I still am trying to figure out how to work exercise into my normal routine. When I am at home, I am able to stick to my routine and wake up early in the morning, get a great workout in, and feel inspired for the rest of the day to keep up my healthy eating. Some days I am more tired than others and can't make it out of bed at 5:30 AM, but I have been able to push myself to go to the 10 AM or 12:30 PM classes when I miss in the morning. However, with my job I am on the road a lot during the week. It's hard to work in vigorous workouts in a hotel gym, or find an OTF near where I am staying. I am going to need to be persistent in finding OTFs close to where I am staying when I do hit the road, and that is something I am very willing to do.

The other part of it is weekends. On weekends, I tend to travel to visit friends and take long weekend trips, so it's difficult to get a workout in when my mind is focused on seeing my friends and spending as much time as possible with them. This last weekend was extra difficult. I was visiting friends in DC and did not work out for 3 days in a row. Luckily, I was able to stay pretty consistent with my eating (which was shockingly easy), but the exercise got me. I did not gain any weight while out there for 3 days, so I am chalking that up to a win, but I know this is just the first test. Changing this part of my lifestyle is proving to be the most difficult, but also I know it's the most important. I am going to explore a few different options for working out while traveling, and hopefully land on something that works for me and my preferences.

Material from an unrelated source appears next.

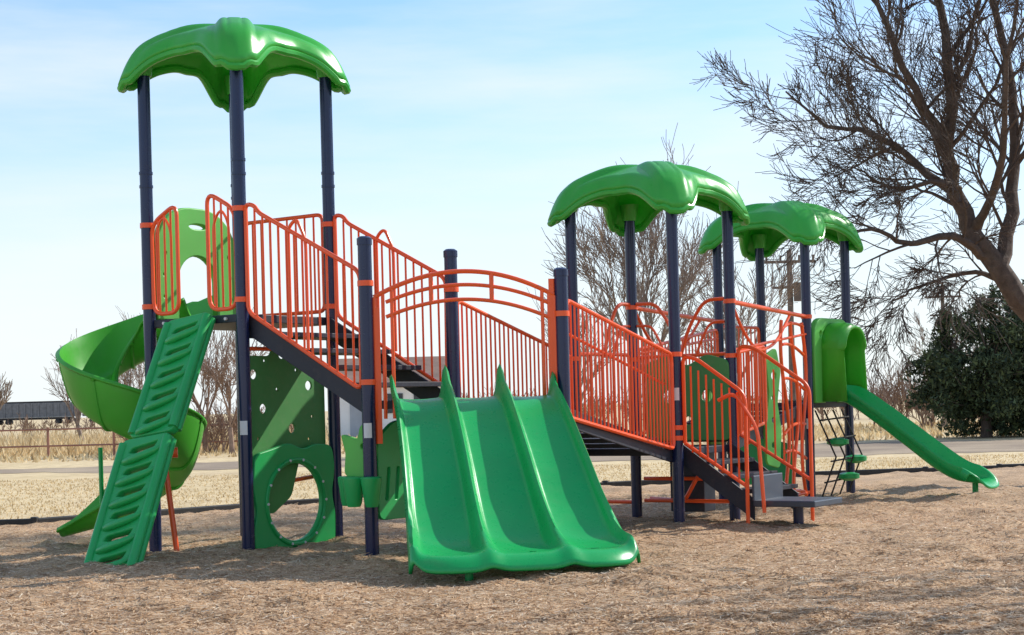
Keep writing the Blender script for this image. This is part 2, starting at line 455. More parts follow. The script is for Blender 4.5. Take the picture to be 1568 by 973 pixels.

Overall, I would say week 1 was more of a success than week 2. I did not travel, I had plenty of sleep, I took care of myself emotionally and mentally, and I was able to work out regularly. At this point in the past, I would have wanted to quit. I would have wanted to fall back into my old routine and eat whatever my brain thought I wanted, not my body. I would have cancelled my workouts and not taken away time from work or from relaxing to hit the gym. I would have stopped pushing myself and keeping myself accountable and disciplined, and taken the easy way out. 

There is no easy way out. The easy way out is the path to self-destruction. I am choosing my difficult. It's difficult to work out when you would rather catch up on your favorite TV shows. It's difficult to say no to cake at your 1-year old nephew's 1st birthday party. It's difficult to force yourself out of your warm bed at 5:30 AM to go outside in 50 degree weather to go to the gym to exhaust yourself. But you know what's more difficult? Living a life of shame because of your body. Constantly worrying and wondering if the snickers and giggles you hear from groups of people are at your expense. Taking the escalator because you can't walk up two flights of stairs. Looking at your "fat pants" and realizing that even those are too small now.

My new difficult will soon become my new norm. My new difficult will lead me on a path of self-discovery, self-love, and self-care. My new difficult makes me want to be a better person, a better daughter, a better sister, a better friend, a better granddaughter, a better niece, a better employee, and hopefully eventually a better wife and mother. I am so excited for this journey and where it will lead me.